Yeah. His technique was interesting—maybe similar to Weiner’s. I asked him to teach me a couple of steps for my story. And he said that’s not how it works. He says he looks at the way you move and then choreographs for that. “Look at that thing you do with your hands,” he says. I was like, “what thing with my hands?”
Right, right. And that’s what Matthew does for us. He sees how we are and he writes for us. Not only does he write for us for things in our life—some character’s kids or things like that—experiences that we can pull and draw on from our own lives. But he also writes for us as actors. Oh, okay, I noticed that this actor is really good at doing this, so I’m going to accentuate this. I’m going to put that in the spotlight. With a play or with a movie the writing is pretty much done and you can do an impersonation or an impression of their theory or their work, but to have someone who every week is watching and adjusting the character for you it really makes my job pretty easy.
Youngest of six in Apple Valley is a far cry from Manhattan royalty. So did you research this character at all?
Not very much. I know, it makes me seem like I don’t know what the hell I’m doing. There’s not a lot of research that I’ve done, but it’s just presenting it. It’s thinking about the character. I don’t think I need to know every yacht club in Manhattan.
We see Don Draper reading Frank O’Hara. Does Wiener ever give Pete any reading assignments?
Um, no he doesn’t give me any writing assignments. Before the first season, I read a little bit about the times and advertising. Things like that.
Pete does make a reference to Hitchcock’s Rope and he famously points out that JFK is like Elvis. How intellectually curious is this guy?
Pete Campbell is right! The first season Pete Campbell is right about everything he says. He’s right about everything. As is often the case in businesses, what’s right isn’t what is the social norm at the time. In the pilot he stands up and says people want to die, that’s why they smoke—it’s a death thing. And everyone’s like, you’re a fool. Well, no. Now that is how they sell cigarettes. He’s really ahead of his time! But as for most people that are ahead of their time . . .

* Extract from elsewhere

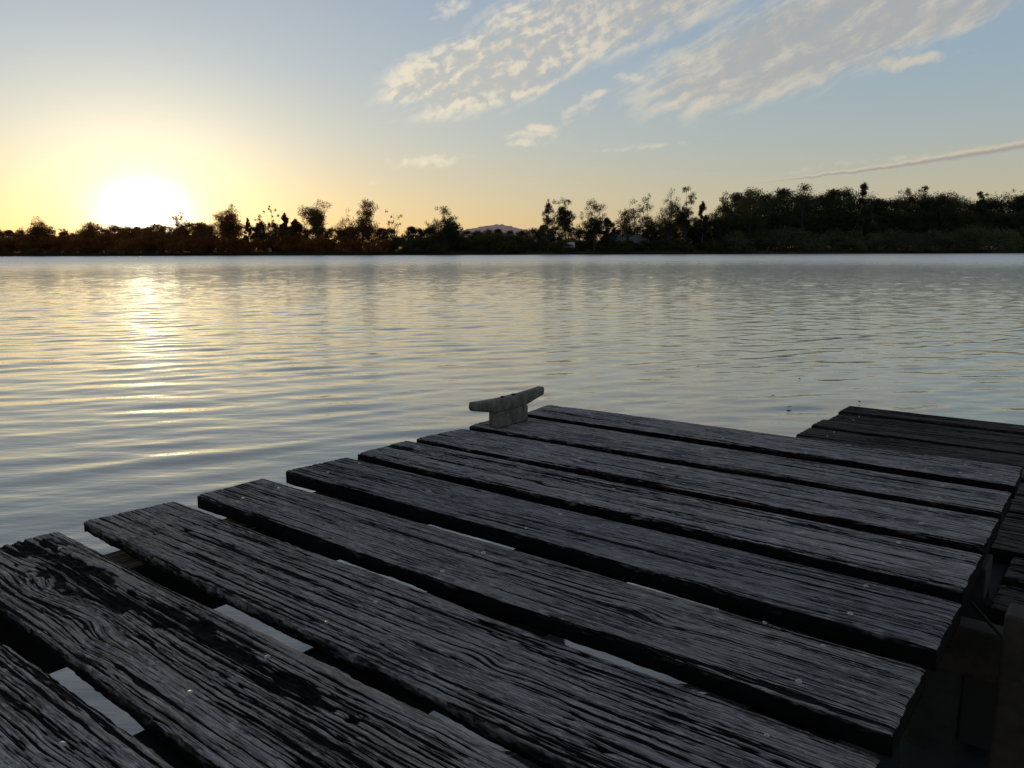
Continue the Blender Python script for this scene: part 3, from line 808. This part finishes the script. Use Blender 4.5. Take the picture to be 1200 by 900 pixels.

So you agree with New York Magazine. Pete Campbell is the future. Pete Campbell is the future! And now we’re living in the future and guess what? Men kind of suck. You know what I mean? The male today is a much different beast than the Humphrey Bogarts of the past.
Pete has this weird caveman rape fantasy in one scene—he seems nostalgic for this era that he’s actually living in but isn’t really able to participate with.

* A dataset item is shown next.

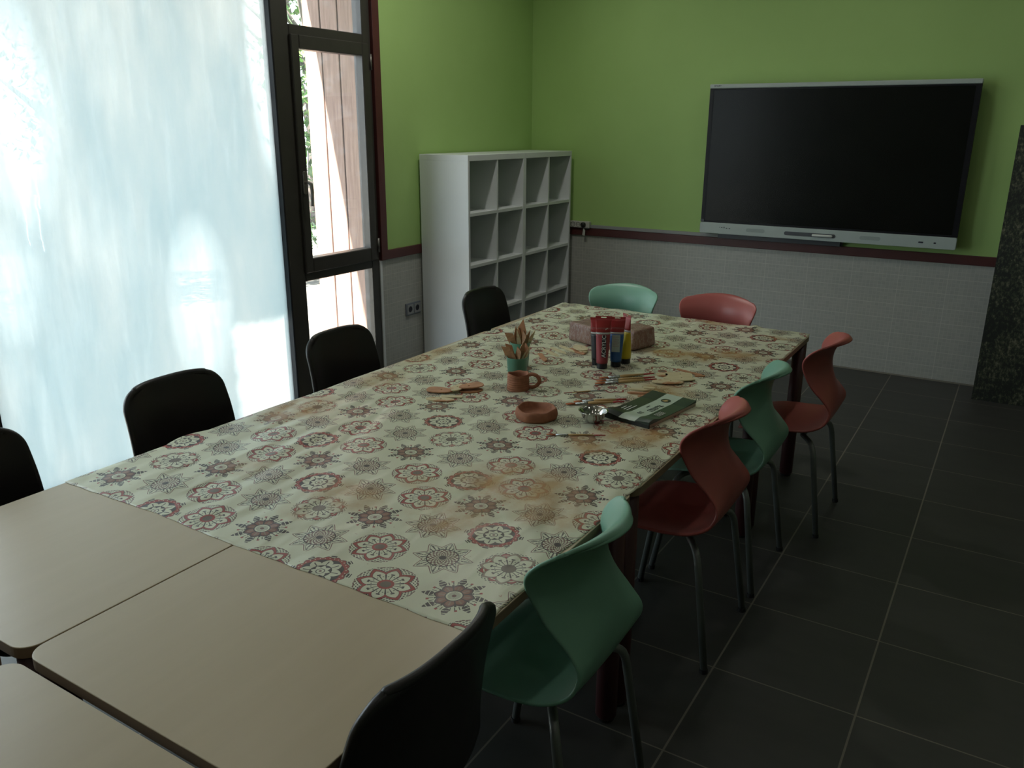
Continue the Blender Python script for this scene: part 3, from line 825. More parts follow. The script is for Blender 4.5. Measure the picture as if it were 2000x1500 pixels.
# ------------------------------------------------------------------ tablecloth
def cloth():
    bm = bmesh.new()
    NX, NY = 150, 320
    ya, yb = -0.082, 2.772
    flat = [(2.00, 1.52, .22), (2.32, 1.0, .14), (2.47, 1.1, .12), (2.58, 1.32, .24), (2.10, 2.05, .26), (2.35, 1.6, .22), (1.86, 1.10, .13), (2.02, 1.9, .2)]
    g = []
    for i in range(NX+1):
        row = []
        u = i/NX
        for j in range(NY+1):
            v = j/NY
            y = ya+(yb-ya)*v
            xl = XA-0.002+0.055*max(0, v-0.22)+0.006*noise.noise((0, y*3, 1))
            if y > 2.3: xl -= 0.04*(y-2.3)/0.47
            if 0.0 < (y-0.23) < 0.16: xl -= 0.020*math.sin((y-0.23)/0.16*PI)
            xr = XB-0.003-0.010*abs(noise.noise((3, y*4.2, 1)))-0.004*abs(noise.noise((3, y*22, 5)))
            if 0.52 < y < 0.63: xr -= 0.016*math.sin((y-0.52)/0.11*PI)
            if 0.18 < y < 0.36: xr -= 0.006*math.sin((y-0.18)/0.18*PI)
            x = xl+(xr-xl)*u
            yy = y+(0.010*noise.noise((x*3, 9, 0))+0.004*noise.noise((x*14, 2, 0)) if j == 0 else 0)*(1 if v < 0.02 else 0)
            amp = 0.0056*(0.35+0.65*max(0, min(1, (2.55-x)/0.9)))
            k = 1.0
            for (fx, fy, fr_) in flat:
                d = math.hypot(x-fx, yy-fy)/fr_
                k = min(k, max(0.0, min(1.0, (d-0.75)/0.5)))
            f = noise.noise((x*9.0+yy*2.2, yy*1.3-x*0.6, 0))
            f2 = noise.noise((x*16+4, yy*5, 7))
            z = (max(0, abs(f)**0.8)*0.9+0.28*abs(f2))*amp*k*1.9
            if v < 0.03: z *= v/0.03+0.25*abs(noise.noise((x*8, 1, 3)))
            if u > 0.985 or u < 0.01: z *= 0.3
            # two soft ridges at the far end
            z += 0.010*math.exp(-((x-2.27)/0.03)**2-((yy-2.66)/0.10)**2)+0.010*math.exp(-((x-2.53)/0.02)**2-((yy-2.76)/0.05)**2)
            row.append(bm.verts.new((x, yy, TZ+0.0010+z)))
        g.append(row)
    for i in range(NX):
        for j in range(NY): bm.faces.new((g[i][j], g[i+1][j], g[i+1][j+1], g[i][j+1]))
    o = mesh_obj('tablecloth', bm, M['cloth'], smooth=True)
    if o.data.polygons[0].normal.z < 0: o.data.flip_normals()
    md = o.modifiers.new('thickness', 'SOLIDIFY'); md.thickness = 0.0007; md.offset = -1
    tag(o, 'cream oilcloth printed with red and black mandalas, stained by clay water', 'tablecloth')
cloth()
CZ = TZ+0.0012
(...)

Right. I guess he feels like he missed out on something. And I think that speaks to, for me, that every man feels like he could kill a lion if he had to. I think we all walk around being humble and modest, but deep down inside of us we feel like if we were pitted against any beast in the world we would have a fighting chance. That no one knows the strength in our heart and the ability to be rugged. And I think that’s Pete Campbell. Inside, he feels that he is this rough and rugged man who could make it and could do it. But he’s never going to test that. And he’s probably never going to try that. It’s just a little part of his brain.
Do you enjoy the suits and Brylcreem on the show? How do you wear your hair in real life?

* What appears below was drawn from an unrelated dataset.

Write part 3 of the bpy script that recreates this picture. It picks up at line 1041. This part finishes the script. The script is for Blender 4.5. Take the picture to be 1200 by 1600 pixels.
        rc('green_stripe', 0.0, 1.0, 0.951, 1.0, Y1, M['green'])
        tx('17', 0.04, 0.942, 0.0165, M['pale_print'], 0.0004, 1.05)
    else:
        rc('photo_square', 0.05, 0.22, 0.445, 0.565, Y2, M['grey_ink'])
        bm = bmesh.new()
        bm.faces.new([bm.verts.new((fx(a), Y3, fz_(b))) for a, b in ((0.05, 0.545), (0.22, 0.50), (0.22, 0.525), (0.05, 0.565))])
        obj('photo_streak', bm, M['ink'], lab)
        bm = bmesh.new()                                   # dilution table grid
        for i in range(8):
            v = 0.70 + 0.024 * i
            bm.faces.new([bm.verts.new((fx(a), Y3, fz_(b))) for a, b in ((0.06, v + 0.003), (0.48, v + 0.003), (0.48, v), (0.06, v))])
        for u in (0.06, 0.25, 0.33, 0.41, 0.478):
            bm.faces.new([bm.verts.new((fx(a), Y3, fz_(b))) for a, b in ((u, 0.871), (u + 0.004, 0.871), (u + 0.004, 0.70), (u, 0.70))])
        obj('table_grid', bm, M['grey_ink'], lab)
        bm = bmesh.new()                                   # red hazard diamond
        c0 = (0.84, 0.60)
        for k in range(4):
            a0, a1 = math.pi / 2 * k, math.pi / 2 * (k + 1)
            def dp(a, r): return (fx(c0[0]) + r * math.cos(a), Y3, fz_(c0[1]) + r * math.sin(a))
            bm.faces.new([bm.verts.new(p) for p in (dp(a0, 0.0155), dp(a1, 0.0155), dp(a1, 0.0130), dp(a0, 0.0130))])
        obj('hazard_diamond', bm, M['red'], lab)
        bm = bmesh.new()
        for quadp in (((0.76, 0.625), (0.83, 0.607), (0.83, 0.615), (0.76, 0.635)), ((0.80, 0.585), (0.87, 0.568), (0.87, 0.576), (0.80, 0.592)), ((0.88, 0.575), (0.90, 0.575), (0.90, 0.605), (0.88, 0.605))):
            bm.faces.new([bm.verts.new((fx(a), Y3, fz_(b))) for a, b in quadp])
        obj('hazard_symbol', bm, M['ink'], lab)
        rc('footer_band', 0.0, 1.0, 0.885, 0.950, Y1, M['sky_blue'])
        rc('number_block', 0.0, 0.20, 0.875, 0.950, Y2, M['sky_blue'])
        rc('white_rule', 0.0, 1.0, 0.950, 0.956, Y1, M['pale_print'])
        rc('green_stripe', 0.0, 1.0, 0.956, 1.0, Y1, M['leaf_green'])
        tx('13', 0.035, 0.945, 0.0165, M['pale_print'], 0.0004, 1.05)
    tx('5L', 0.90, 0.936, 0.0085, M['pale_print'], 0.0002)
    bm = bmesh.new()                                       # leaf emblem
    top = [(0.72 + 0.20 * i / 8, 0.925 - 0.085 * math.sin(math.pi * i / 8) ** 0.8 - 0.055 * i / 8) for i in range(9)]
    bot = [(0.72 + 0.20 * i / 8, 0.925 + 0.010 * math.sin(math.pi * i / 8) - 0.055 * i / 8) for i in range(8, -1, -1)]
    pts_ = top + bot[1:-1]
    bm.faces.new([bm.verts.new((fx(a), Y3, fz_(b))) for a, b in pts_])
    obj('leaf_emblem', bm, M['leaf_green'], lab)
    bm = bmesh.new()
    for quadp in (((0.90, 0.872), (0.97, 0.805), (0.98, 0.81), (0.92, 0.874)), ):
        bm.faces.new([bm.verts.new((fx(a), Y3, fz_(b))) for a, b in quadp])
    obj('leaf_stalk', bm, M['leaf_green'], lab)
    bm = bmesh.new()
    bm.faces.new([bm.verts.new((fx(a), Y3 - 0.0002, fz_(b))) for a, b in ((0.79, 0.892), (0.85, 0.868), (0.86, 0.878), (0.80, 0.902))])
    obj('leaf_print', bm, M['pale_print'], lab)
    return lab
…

I don’t “wear my hair” any way. [Long pause as Kartheiser surveys his surroundings.] Man, I am walking through Santa Monica. There are the most beautiful women in the world all around me. It’s retarded. Naw, I don’t wear my hair any way. I just kind of roll out of bed and there it is. And all the other stuff . . . you don’t really notice it. You just go in there in the morning and you sit down. I’ve been sitting in makeup chairs my whole life. I just close my eyes and it gets done.
5 THINGS
- He grew up in Apple Valley where he was home-schooled. His parents and his sisters still live in Minnesota.
- He likes to ballroom dance. “Mostly traditional but there are some tango variations that I don’t shy away from.”
- He’s a vegetarian and he quit driving his car. “Now I take public transportation and walk a ton.” [Ed note: yes, in L.A.]
- He tries to keep his pet out of the news.
- He’s never gotten a girl pregnant. “That I know of.”